U.S. covert intelligence unit Office of Strategic Services (OSS) armed, equipped, and trained the Viet Minh in warfare. While Ho did become an OSS member, the alliance didn’t last.
Indochina War
After World War II, the French were ousted by the Japanese in Vietnam. In an attempt to re-exert control over Vietnam, they began a war against Ho and the Viet Minh.
The French were unable to defeat the inexperienced and under-equipped Viet Minh, leading to a defeat at the battle of Dien Bien Phu in 1954 that ended the first Indochina War.
Geneva
In 1954, Geneva said that the Democratic Republic of Vietnam (DRV) would be split, with communist DRV in the north and the non-communist State of Vietnam in the south.
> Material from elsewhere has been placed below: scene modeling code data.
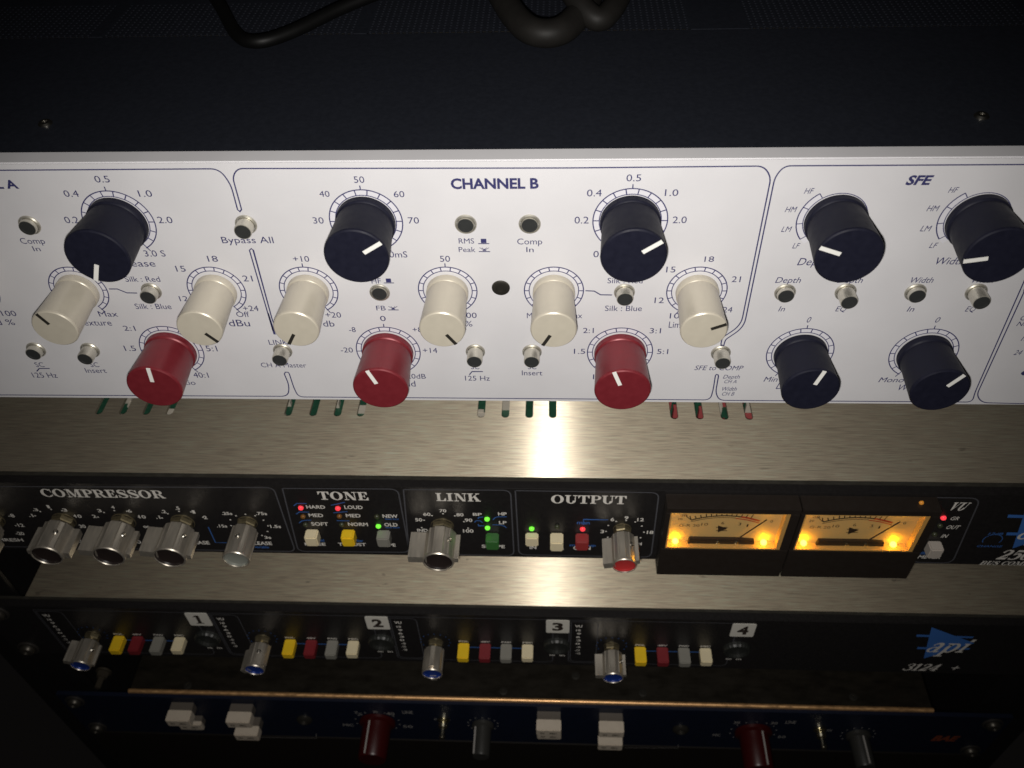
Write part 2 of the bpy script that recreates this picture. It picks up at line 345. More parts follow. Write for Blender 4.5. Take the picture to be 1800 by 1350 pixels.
def serif(buf, s, box, italic=0, y=-.05):
    polys = []; x = 0
    for ch in s:
        P, a = serif_glyph(ch); polys += [[(p[0]+x, p[1]) for p in q] for q in P]; x += a
    vs = [p for q in polys for p in q]; x0, x1, z0, z1 = box; ax = min(v[0] for v in vs); bx = max(v[0] for v in vs)
    sh = .3 if italic else 0; sz = (z1-z0); sx = (x1-x0-sh*sz)/(bx-ax)
    for q in polys: buf.flat([(x0+(p[0]-ax)*sx+sh*p[1]*sz, z0+p[1]*sz) for p in q], y)

def words(root, name, material, items, fn, **kw):
    for it in items:
        b = Buf(); fn(b, it[0], it[1], *it[2:], **kw); part(name, b, material, root, 'the printed word %s' % it[0], smooth=0, fixn=False)
def spline(pts, n=6):
    return [(a, b) for a, b, _ in cr([(p[0], p[1], 0) for p in pts], n)]
def rrect(buf, pts_outline, w, y=-.05): buf.strip(pts_outline+[pts_outline[0]], w, y)
def corner_path(pts, r):
    """polyline with its inner corners rounded"""
    out = [pts[0]]
    for a, b, c in zip(pts, pts[1:], pts[2:]):
        A, B, Cc = Vector(a), Vector(b), Vector(c); d1 = (A-B); d2 = (Cc-B); rr = min(r, d1.length*.48, d2.length*.48)
        p = B+d1.normalized()*rr; q = B+d2.normalized()*rr
        for i in range(7):
            t = i/6; out.append(tuple(p*(1-t)**2+B*2*t*(1-t)+q*t*t))
    out.append(pts[-1]); return out

# ---------------------------------------------------------------- shared small parts
def screw_mesh(r, h, material, slot=True):
    b = Buf(); b.lathe([(r, 0), (r, -h*.5), (r*.8, -h*.9), (r*.45, -h), (r*.42, -h*.5), (0, -h*.5)], 24); return b.mesh('screw', material)
def copyset(src, parent, at):
    """copy a part and its sub-parts to another place"""
    c = src.copy(); COL.objects.link(c); c.parent = parent; c.location = Vector(at)*MM-wloc(parent)
    for ch in src.children:
        d = ch.copy(); COL.objects.link(d); d.parent = c
    return c

# ================================================================ 1. the white two-unit processor
PZT, PZB = -1.1, -88.4
U1 = thing('rack_processor', 'white rack unit with black, ivory and red knobs, topmost in the rack', 'rack processor', (-14.5, 0, PZB))
b = Buf(); b.box(-257, 227, 0, 5.6, PZB, PZT); part('faceplate', b, PAINT, U1, bevel=.35)
# cover with a perforated rear field
cov = Buf(); CZT = -2.0; x0, x1 = -236, 207
cov.box(x0, x1, 5.6, 78.5, -86, CZT)
part('top_cover', cov, COVER, U1, bevel=.5)
def perforated(xa, xb, ya, yb, pitch=1.95, r=.42):
    b = Buf(); nx = int((xb-xa)/pitch); ny = int((yb-ya)/(pitch*1.0)); hx = (xb-xa)/nx; hy = (yb-ya)/ny
    for j in range(ny):
        for i in range(nx):
            X0 = xa+i*hx; Y0 = ya+j*hy; cx, cy = X0+hx/2, Y0+hy/2
            sq = [(X0, Y0), (cx, Y0), (X0+hx, Y0), (X0+hx, cy), (X0+hx, Y0+hy), (cx, Y0+hy), (X0, Y0+hy), (X0, cy)]
            ho = [(cx+r*math.cos(math.radians(a)), cy+r*math.sin(math.radians(a))) for a in (225, 270, 315, 0, 45, 90, 135, 180)]
            vs = [(p[0], p[1], CZT) for p in sq]+[(p[0], p[1], CZT-.05) for p in ho]+[(p[0], p[1], CZT-1.2) for p in ho]
            b.add(vs, [(k, (k+1) % 8, 8+(k+1) % 8, 8+k) for k in range(8)]+[(8+k, 8+(k+1) % 8, 16+(k+1) % 8, 16+k) for k in range(8)])
    return b
for xa, xb in ((-232, -150), (-146, -64), (-60, 42), (60, 146), (150, 204)):
    g = perforated(xa, xb, 78.5, 104.5)
    o = part('vent_grille', g, COVER, U1, smooth=0, fixn=False); o['kind'] = 'stuff'
b = Buf(); b.box(-236, 207, 78.5, 320, -86, CZT-1.4)
part('inner_tray', b, HOLE, U1)
b = Buf()
for xa, xb in ((-236, -232), (-150, -146), (-64, -60), (42, 60), (146, 150), (204, 207)): b.box(xa, xb, 78.5, 104.5, CZT-1.3, CZT)
b.box(-236, 207, 104.5, 320, CZT-1.3, CZT); part('cover_strip', b, COVER, U1)
sm = Buf().lathe([(2.6, 0), (2.6, .5), (2.0, 1.1), (.9, 1.25), (.8, .6), (0, .6)], 20, axis='z').mesh('screw', SCREWB)
for p in ((-140.23, 21.87), (111.10, 21.65)):
    o = put('screw', sm, U1, (p[0], p[1], CZT-.1))
    o.scale = (.75, .75, .75)

# frame lines and printed legends
ln = Buf(); W = .36; Y = -.05
ln.strip(corner_path([(-257, -3.3), (-85.68, -3.07), (-83.84, -7.51), (-84.05, -15.38)], 5)+[(-83.58, -15.99), (-83.00, -15.38)]
         + corner_path([(-82.97, -15.26), (-82.80, -5.51), (-80.89, -3.04), (3.26, -3.41), (51.66, -3.18), (53.98, -6.32), (54.28, -55.53), (49.61, -60.33), (49.55, -62.65)], 4)
         + [(49.64, -63.35), (50.51, -63.43)]
         + corner_path([(50.51, -62.65), (50.69, -61.09), (55.24, -56.28), (54.94, -6.32), (56.63, -3.16), (114.37, -3.17), (227, -2.8)], 4), W, Y)
ln.strip([(-84.40, -58.46), (-84.15, -28.56), (-83.48, -28.04), (-83.07, -28.56), (-83.58, -53.46), (-83.26, -59.78), (-84.19, -59.71), (-84.22, -51.21)], W, Y)
ln.strip([(-257, -86.6)]+corner_path([(-202.24, -87.04), (-85.89, -86.67), (-84.48, -81.66), (-84.93, -76.53)], 5)+[(-84.43, -75.67), (-83.52, -75.75)]
         + corner_path([(-83.31, -76.52), (-83.19, -82.97), (-82.56, -86.91), (4.63, -86.90), (49.56, -86.92), (49.89, -82.53), (49.73, -76.14)], 4)+[(49.95, -75.55), (50.44, -75.71)]
         + corner_path([(50.70, -76.30), (50.81, -83.56), (52.44, -87.06), (130.64, -87.02), (129.95, -82.78), (128.15, -39.28)], 4)+[(128.12, -39.21), (132, -10)], W, Y)
ln.strip(corner_path([(150, -8), (129.18, -41.99), (129.55, -42.93), (130.86, -83.89), (133.67, -87.25), (146.56, -87.55), (227, -86.9)], 4), W, Y)
# connector marks and switch symbols
ln.strip([(-129.01, -42.30), (-126.53, -42.29), (-124.17, -43.73), (-121.13, -43.80)], W, Y)
ln.strip([(8.83, -42.73), (11.29, -42.86), (13.15, -44.20), (16.44, -44.26)], W, Y)
ln.strip([(-165.11, -75.98), (-163.72, -74.67), (-160.28, -74.65)], W, Y)
ln.strip([(-26.32, -76.39), (-25.37, -74.94), (-21.99, -74.91)], W, Y)
def sym_out(box):
    x0, x1, z0, z1 = box; w_ = x1-x0
    ln.flat([(x0, z0), (x1, z0), (x1, z0+.28), (x0, z0+.28)], Y); ln.flat([(x0+w_*.25, z0+.35), (x0+w_*.75, z0+.35), (x0+w_*.75, z1), (x0+w_*.25, z1)], Y)
def sym_in(box):
    x0, x1, z0, z1 = box; w_ = x1-x0; cx = (x0+x1)/2
    ln.flat([(x0, z0), (x1, z0), (x1, z0+.28), (x0, z0+.28)], Y); ln.flat([(cx-w_*.2, z0+.35), (cx+w_*.2, z0+.35), (cx, z1-.35)], Y)
    for a in (-.42, -.2, .2, .42): ln.strip([(cx+a*w_*.3, z0+.8), (cx+a*w_, z1)], .16, Y)
sym_out((-20.63, -17.63, -26.59, -24.86)); sym_in((-20.63, -17.55, -29.23, -27.81)); sym_out((-48.30, -45.36, -40.14, -38.41)); sym_in((-48.35, -45.27, -50.12, -48.59))
_p = part('printed_frame', ln, INK, U1, smooth=0, fixn=False); _p['kind'] = 'stuff'

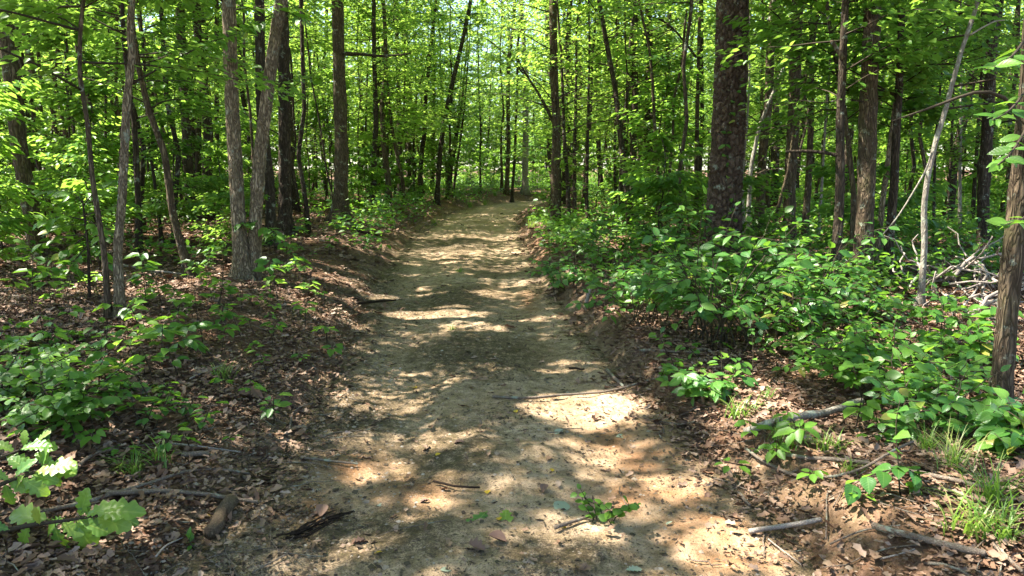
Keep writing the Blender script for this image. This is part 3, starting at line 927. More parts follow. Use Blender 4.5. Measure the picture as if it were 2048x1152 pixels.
# ------------------------------------------------------------------ unseen tall trees added beyond the frame so their crowns shade the track
EXTRA = [(-9.2, 3.0, 'nearest'), (-8.6, 7.2, 'second'), (-6.6, .6, 'closest to the camera'), (-12.0, 10.5, 'farthest'), (-4.6, -2.0, 'rearmost')]
for x, y, nm in EXTRA:
    make_tree([(x, y, Hs(x, y)), (x + .05, y, 3.0), (x, y + .1, 7.0)], .13, 'tall unseen shade tree added just beyond the left picture edge, ' + nm, 'brown', 'hardwood_tree', group='unseen shade trees added beyond the left edge', no_low=True, tall=True)

# ------------------------------------------------------------------ far trees: shared crowns
def crown_variant(seed, height, nb, lp, size):
    rng = np.random.default_rng(seed)
    ax = lambda z: np.c_[np.zeros_like(z), np.zeros_like(z), z]
    tb, pos, dv, nr, sz, ti = sprays(ax, 1.7, height, nb, 1.9, lp, size, rng)
    c = clouds(np.c_[rng.normal(0, 1.1, 9), rng.normal(0, 1.1, 9), rng.uniform(height * .7, height * 1.15, 9)], 70, (.8, .8, .5), size * 1.1, rng)
    pos, dv, nr, sz, ti = [np.concatenate([a, b]) for a, b in zip((pos, dv, nr, sz, ti), c)]
    V, fs = join(tb)
    return leaf_mesh('far_crown', pos, dv, nr, sz, L2, ti, M_CANOPY), mesh_from('far_branches', V, fs, BARK['twig'])
VAR = [crown_variant(100 + i, 8.5 + 1.0 * (i % 3), 50, 78, .12) for i in range(6)]
def far_trunk(seed, h, r):
    rng = np.random.default_rng(seed)
    z = np.linspace(-.15, h, 12)
    P = np.c_[np.cumsum(rng.normal(0, .05, 12)), np.cumsum(rng.normal(0, .05, 12)), z]
    P[:, :2] -= P[0, :2]
    V, Qd, C = tube(P, r * (1 - .75 * np.linspace(0, 1, 12)) * (1 + .5 * np.exp(-(z + .15) / .25)), 7)
    return mesh_from('far_trunk', V, [Qd, C], BARK['dark' if seed % 3 else 'brown'], smooth=True)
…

The U.S. supported South Vietnam due to the belief that if Vietnam fell to communism, the entirety of Southeast Asia would as well — an idea widely known as “Domino Theory.”
The Southern War
DRV President Ngo Dinh Diem was anti-communist and led his regime to kill tens of thousands of suspected communists, many of whom were innocent civilians.
In the north, DRV politician Le Duan pushed for the escalation of southern violence. Limited uprisings by the southern resistance in May 1959 ignited the Second Indochina War.
Counterinsurgency
U.S. President John Kennedy used counterinsurgency against the Viet Cong (formerly Viet Minh) insurgency and expanded the Army of the Republic of Vietnam (ARVN).
The ARVN failed to deliver victories and many questioned their abilities. U.S. officials, however, still portrayed the fiction that they were successful to the American public.